Housing advocates press province for better data collection
CBC
Legal aid workers and researchers are calling on the province to collect and publicly release data related to the housing crisis.
Dalhousie Legal Aid Service and the Canadian Centre for Policy Alternatives say without ready access to statistics, the full scope of Nova Scotia's housing challenges — and possible solutions — is difficult to grasp.
Joanne Hussey, a community legal worker with Dalhousie Legal Aid Service, wants to see published statistics about evictions, including how many are taking place and demographic information about those affected, such as income, gender and family status.
"If you see a big change in a short period of time, then you have to ask other questions about what else is contributing to this," Hussey said. "Because presumably it's not all just due to … behaviour or actions of an individual tenant. It's a more systemic problem."
Hussey would also like to see information shared about residential tenancy hearings, including how many applications are filed for hearings, how many hearings take place, and the outcome of those processes.
"Without that information, it makes it very difficult for organizations like ours and certainly for the government itself to be able to say, 'Wait, this might not be working the way that we would like it to be.'"
The province doesn't collect some of the information Hussey says would be useful, such as the number of fixed-term leases being signed.
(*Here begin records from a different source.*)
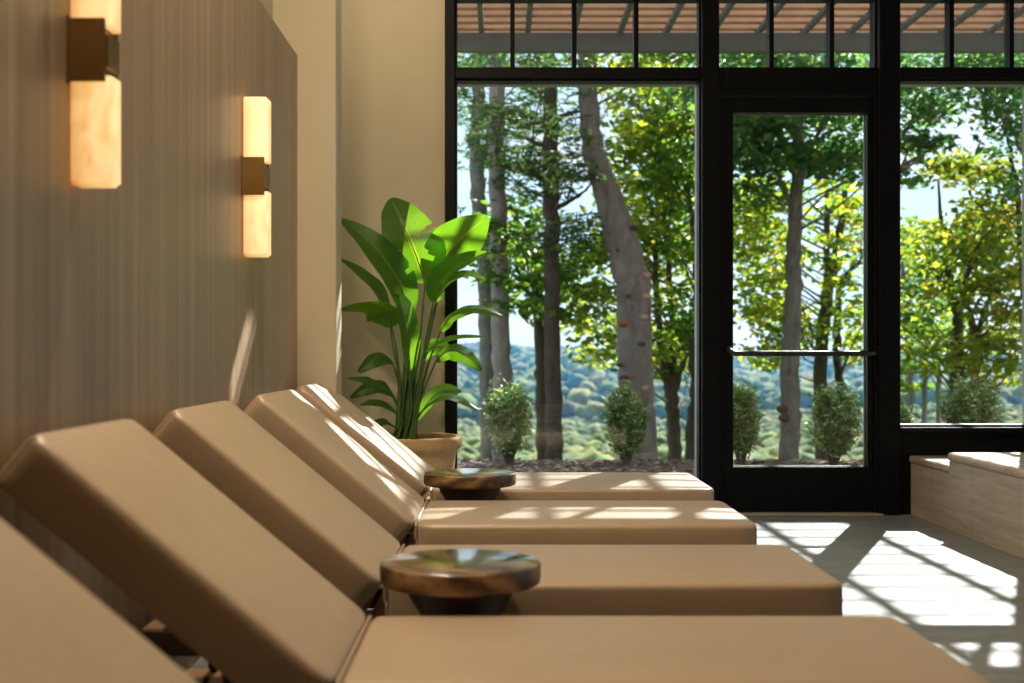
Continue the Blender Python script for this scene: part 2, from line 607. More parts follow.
# ------------------------------------------------------------------ sun loungers
def make_lounger():
    root = empty('sun_lounger', (0, 0, 0), '', 'sun lounger', 'tan padded loungers in a row')
    W, SL, BL, TH = .71, 1.20, .715, .118
    seat_z = .40
    A = R(39.8)
    bm = rounded_block(SL, W, TH, .018, .006, .045)
    bmesh.ops.translate(bm, vec=(SL/2+.004, 0, seat_z-TH/2), verts=bm.verts)
    bm_obj('seat_cushion', bm, M['fabric'], root, angle=180)
    bm = rounded_block(BL, W, TH, .019, .007, .035)
    bmesh.ops.translate(bm, vec=(-BL/2, 0, -TH/2), verts=bm.verts)
    bmesh.ops.rotate(bm, cent=(0, 0, 0), matrix=Matrix.Rotation(A, 3, 'Y'), verts=bm.verts)
    bmesh.ops.translate(bm, vec=(0.004, 0, seat_z), verts=bm.verts)
    back = bm_obj('back_cushion', bm, M['fabric'], root, angle=180)
    # piped seam where the back meets the seat
    bm = bmesh.new()
    hw = W/2-.012
    tube(bm, [(0.006, -hw, seat_z-.05), (0.006, -hw, seat_z-.006), (.006, -hw+.02, seat_z+.002), (.006, 0, seat_z+.003), (.006, hw-.02, seat_z+.002), (.006, hw, seat_z-.006), (.006, hw, seat_z-.05)], .0045, 6)
    bm_obj('piping', bm, M['fabric'], root)
    # timber base: rails, cross rails, a deck of slats
    x0, x1 = -.655, SL-.02
    zt = seat_z-TH
    bm = bmesh.new()
    for s in (-1, 1):
        y = s*(W/2-.035)
        box(bm, x0, x1, y-.016, y+.016, zt-.075, zt-.012, .004, 2)
    for x in (x0+.02, .02, x1-.02):
        box(bm, x-.018, x+.018, -(W/2-.052), W/2-.052, zt-.07, zt-.016, .004, 2)
    bm_obj('base_frame', bm, M['dark_wood'], root)
    bm = bmesh.new()
    x = x0+.03
    while x < x1-.05:
        box(bm, x, x+.052, -(W/2-.02), W/2-.02, zt-.012, zt-.0005, .002, 1)
        x += .072
    bm_obj('slat_deck', bm, M['teak'], root, smooth=False)
    for x in (x0+.08, x1-.08):
        for s in (-1, 1):
            bm = bmesh.new()
            y = s*(W/2-.035)
            bm2 = bmesh.ops.create_cone(bm, cap_ends=True, segments=4, radius1=.026, radius2=.036, depth=zt-.07)
            bmesh.ops.rotate(bm, cent=(0, 0, 0), matrix=Matrix.Rotation(R(45), 3, 'Z'), verts=bm.verts)
            bmesh.ops.translate(bm, vec=(x, y, (zt-.07)/2), verts=bm.verts)
            bm_obj('leg', bm, M['dark_wood'], root, smooth=False)
    # hinged backrest board and its strut
    bm = bmesh.new()
    Mx = Matrix.Translation((0.004, 0, seat_z)) @ Matrix.Rotation(A, 4, 'Y')
    for s in (-1, 1):
        y = s*(W/2-.16)
        box(bm, -BL+.05, -.09, y-.016, y+.016, -TH-.026, -TH-.001, .003, 1, Mx)
    k = -BL+.08
    while k < -.14:
        box(bm, k, k+.05, -(W/2-.13), W/2-.13, -TH-.010, -TH-.001, .002, 1, Mx)
        k += .075
    bf = bm_obj('backrest_frame', bm, M['teak'], root, smooth=False)
    bm = bmesh.new()
    p = Mx @ Vector((-BL+.50, 0, -TH-.02))
    for s in (-1, 1):
        y = s*.15
        tube(bm, [(p.x, y, p.z), (-.20, y, zt-.0)], .009, 8)
    tube(bm, [(p.x, -.15, p.z), (p.x, .15, p.z)], .009, 8)
    bm_obj('strut', bm, M['dark_wood'], root)
    return root

L_W = .71
rows = [  # near edge Y, width, hinge X, label
    (1.21, .62, -.300, 'tan padded lounger cut off by the bottom left corner, only its raised back showing'),
    (2.245, .61, -.300, 'tan padded lounger nearest the camera whose whole raised back shows'),
    (3.235, .67, -.305, 'tan padded shaded lounger just behind the larger-looking round wooden table'),
    (4.345, .72, -.300, 'tan padded lounger with sun patches, just in front of the smaller-looking round table'),
    (5.48, .76, -.31, 'sunlit tan padded lounger nearest the window and the potted plant'),
]
proto = make_lounger()
for i, (y, w, x, lab) in enumerate(rows):
    o = proto if i == 0 else copy_tree(proto)
    o.location = (x, y+w/2, 0)
    o.scale = (1.045 if i == 4 else 1, w/L_W, 1)
    o['label'] = lab

# ------------------------------------------------------------------ side tables
def make_table():
    root = empty('side_table', (0, 0, 0), '', 'side table', 'round side tables between loungers')
    bm = bmesh.new()
    r, z1, t = .195, .492, .052
    lathe(bm, [(0, z1-t), (r-.012, z1-t), (r-.003, z1-t+.004), (r, z1-t+.012), (r, z1-.006), (r-.002, z1-.002), (r-.006, z1), (0, z1)], 72)
    bm_obj('tabletop', bm, M['burl'], root, angle=50)
    bm = bmesh.new()
    lathe(bm, [(0, z1-t-.0005), (.135, z1-t-.0005), (.125, z1-t-.03), (.10, z1-t-.07), (.082, z1-t-.14), (.078, .2), (.085, .1), (.11, .03), (.125, .012), (.125, 0), (0, 0)], 48)
    bm_obj('pedestal', bm, M['dark_wood'], root, angle=60)['label'] = 'dark turned pedestal'
    return root
t0 = make_table()
t0.location = ((460.5-U0)/(F/3.035), 3.035, 0)
t0['label'] = 'larger-looking round glossy wooden side table reflecting green, the one nearer the camera'
t1 = copy_tree(t0)
t1.location = ((470-U0)/(F/5.275), 5.275, 0)
t1.rotation_euler.z = 2.2
t1['label'] = 'smaller-looking round glossy wooden side table, the one nearer the window'

# ------------------------------------------------------------------ wall sconces
def make_sconce():
    root = empty('wall_sconce', (0, 0, 0), '', 'wall lamp', 'alabaster wall sconces')
    Hh, D, Wd = .303, .098, .085
    bh = .072
    # two lit alabaster shades, half-round towards the room
    for z0, z1 in ((bh*.80, Hh), (-Hh, -bh*.80)):
        bm = bmesh.new()
        prof = []
        hw = Wd/2
        prof.append((0.006, -hw))
        for a in np.linspace(-90, 90, 33):
            c, s = math.cos(R(a)), math.sin(R(a))
            n = 9.0
            x = .006 + (D-.006)*(abs(c)**(2/n))
            y = hw*(abs(s)**(2/n))*(1 if s >= 0 else -1)
            prof.append((x, y))
        prof.append((.006, hw))
        lo = [bm.verts.new((x, y, z0)) for x, y in prof]
        hi = [bm.verts.new((x, y, z1)) for x, y in prof]
        n = len(prof)
        for i in range(n):
            j = (i+1) % n
            if (lo[i].co-lo[j].co).length < 1e-7:
                continue
            bm.faces.new((lo[i], lo[j], hi[j], hi[i]))
        bm.faces.new(lo[::-1]); bm.faces.new(hi)
        bmesh.ops.remove_doubles(bm, verts=bm.verts, dist=1e-5)
        es = [e for e in bm.edges if all(abs(v.co.z-(z1 if z1 > 0 else z0)) < 1e-6 for v in e.verts)]
        bmesh.ops.bevel(bm, geom=es, offset=.008, segments=3, affect='EDGES')
        s = bm_obj('shade', bm, M['alabaster'], root)
        s['label'] = 'glowing cream alabaster shade'
    bm = bmesh.new()
    for s in (-1, 1):
        y = s*(Wd/2+.004)
        box(bm, .0, D-.012, y-.005, y+.005, -bh, bh, .0015, 1)
    box(bm, .02, D-.02, -Wd/2, Wd/2, -bh*.8+.001, bh*.8-.001)
    box(bm, D-.02, D-.006, -Wd/2, Wd/2, -bh*.55, bh*.55, .003, 1)
    bm_obj('bracket', bm, M['brass'], root, smooth=False)
    bm = bmesh.new()
    box(bm, -.0, .006, -Wd/2-.012, Wd/2+.012, -bh-.006, bh+.006, .002, 1)
    bm_obj('backplate', bm, M['brass'], root, smooth=False)
    return root
s0 = make_sconce()
KS1 = (U0-67.6)/-XP
KS2 = (U0-241.8)/-XP
s0.location = (XP, F/KS1+.045, CZ-(49.8-V0)/KS1)
s0['label'] = 'lit alabaster wall sconce with brass band, cut by the top edge of the picture'
s1 = copy_tree(s0)
s1.location = (XP, F/KS2+.045, CZ-(176-V0)/KS2)
s1['label'] = 'lit alabaster wall sconce with brass band, the complete one nearer the potted plant'

# ------------------------------------------------------------------ potted plant
PY = 7.12
KP = F/PY
pot_x = (403-U0)/KP
plant = empty('potted_plant', (pot_x, PY, 0), 'broad-leaved green plant in a sandy terracotta pot in the corner by the window', 'potted plant')
PR, PZ = .335, .525
bm = bmesh.new()
lathe(bm, [(0, 0), (.225, 0), (.235, .01), (.262, .14), (.285, .28), (.300, .40), (.306, .438), (.318, .447), (.331, .458), (PR, .478), (PR, .505), (PR-.006, .519), (PR-.018, PZ), (PR-.034, .519), (PR-.040, .50), (PR-.045, .44), (0, .44)], 72)
bm_obj('pot', bm, M['pot'], plant, angle=60)
bm = bmesh.new()
lathe(bm, [(PR-.046, .4405), (PR-.046, .462), (.2, .474), (.1, .48), (0, .482)], 48)
bm_obj('soil', bm, M['soil'], plant)

def m_bop(name, a, b, tr, w):
    g = N(name)
    uv = g.n('ShaderNodeUVMap').outputs[0]
    sep = g.n('ShaderNodeSeparateXYZ', {0: uv})
    # side veins run outwards from the midrib
    ad = g.n('ShaderNodeMath', {0: sep.outputs[0], 1: 1.0}, operation='ABSOLUTE').outputs[0]
    t = g.n('ShaderNodeMath', {0: sep.outputs[1], 1: g.n('ShaderNodeMath', {0: ad, 1: -.22}, operation='MULTIPLY').outputs[0]}, operation='ADD').outputs[0]
    sn = g.n('ShaderNodeMath', {0: g.n('ShaderNodeMath', {0: t, 1: 190.0}, operation='MULTIPLY').outputs[0]}, operation='SINE').outputs[0]
    vein = g.n('ShaderNodeMapRange', {0: sn, 1: -1.0, 2: 1.0, 3: .0, 4: 1.0}).outputs[0]
    nz = g.noise(g.coords(), 5, 4, .5)
    c = g.mixc(nz, a, b)
    c = g.mixc(g.n('ShaderNodeMath', {0: vein, 1: .22}, operation='MULTIPLY').outputs[0], c, tuple(x*.45 for x in a[:3]) + (1,))
    mid = g.n('ShaderNodeMapRange', {0: ad, 1: .03, 2: .07, 3: 1.0, 4: .0}).outputs[0]
    c = g.mixc(mid, c, (.09, .17, .035, 1))
    p = g.pbr(c, .3, 0, g.bump(vein, .25, .004), Specular_IOR_Level=.5)
    tcol = g.mixc(1.0, c, tr, 'MULTIPLY')
    tcol = g.n('ShaderNodeVectorMath', {0: tcol, 1: (10.5, 7.2, 3.0)}, operation='MULTIPLY').outputs[0]
    tl = g.n('ShaderNodeBsdfTranslucent', {'Color': tcol}).outputs[0]
    return g.done(g.n('ShaderNodeMixShader', {0: w, 1: p, 2: tl}).outputs[0])
M['bop'] = m_bop('leaf_green', (.022, .080, .014, 1), (.045, .130, .022, 1), (1.0, 1.0, .45, 1), .45)
M['stem'] = plain('leaf_stem', (.075, .14, .035, 1), .42, 0, .25, 14)

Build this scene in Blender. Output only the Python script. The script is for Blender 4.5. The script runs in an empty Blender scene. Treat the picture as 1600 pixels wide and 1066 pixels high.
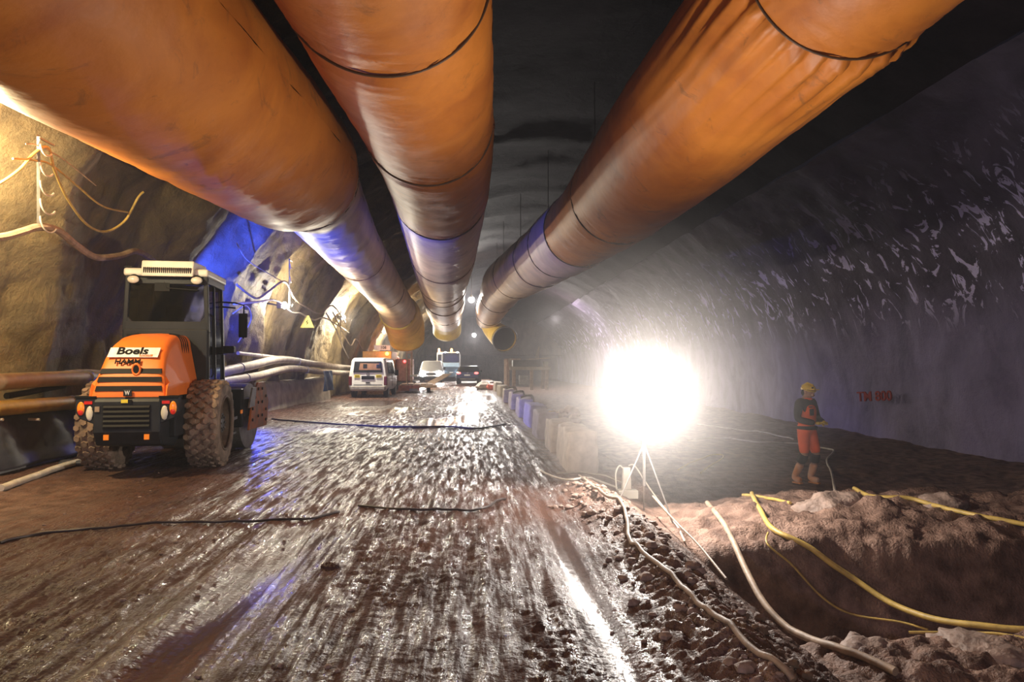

Fixed-term leases end on a date agreed upon by the landlord and tenant, rather than automatically being renewed.
A growing number of tenants in the Halifax area have reported being priced out of their apartments by landlords using fixed-term leases to raise rents by increases far outstripping the current cap of two per cent.
Colton LeBlanc, the minister of Service Nova Scotia, which administers the residential tenancies program, told reporters last week the province doesn't track that level of detail, and although he's heard stories through the media of the inappropriate use of fixed-term leases, he stands by the intended use of them.
Hussey said the government should know whether the use of fixed-term leases has grown since the provincial rent cap was implemented.
"Not being able to say that seems like a bit of a gap in their information in terms of being able to make good policy or make good legislation," she said.
A spokesperson for Service Nova Scotia acknowledged data collection could be improved.
"We recognize there are gaps in the information we collect," said a statement from Rachel Boomer. "Fixing them requires IT upgrades and those are underway."
Boomer said the department is modernizing its system to allow it to collect more and better data on each residential tenancies hearing and its outcome, and that it expects the upgrades to be finished in two years.